Rick writes:
No one asked Justice Scalia -- after his address in which he re-affirmed his view that original-meaning textualism is the best approach to constitutional interpretation -- about Professor Randy Barnett's charge that the Justice is a "faint-hearted originalist."Doesn't Scalia call himself a "faint-hearted originalist"? I don't have my notes from the time Scalia gave a speech at the University of Wisconsin Law School, but I think he owned up to the term. I'll check the notes later.
Anyway, I'm not surprised that no one asked Scalia a challenging question. The Federalist Society provides a well-cushioned cocoon for him. Yet he does just great when confronted with a questioner who really hotly opposes him. You should have heard him tangle with some of my colleagues. It was quite cool. I prefer an event with more friction!

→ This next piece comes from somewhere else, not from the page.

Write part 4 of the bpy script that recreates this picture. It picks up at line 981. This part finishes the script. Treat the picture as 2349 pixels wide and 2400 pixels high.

I mean, I see the point of The Federalist Society. It's a very effective political organization that supports and encourages young conservatives in the law. I appreciate the way it emboldens conservative students to express their opinions in the classroom. (When I went to law school, the classroom discussion was boringly one-sided.) But, intellectually, originalism, unchallenged, is tiresome.
That doesn't mean it's wrong. Maybe judges should work hard and selflessly at a job made boring by intellectual abstemiousness. But if they are going to talk about it to a nicely nodding group, well, for me, it's a strange environment.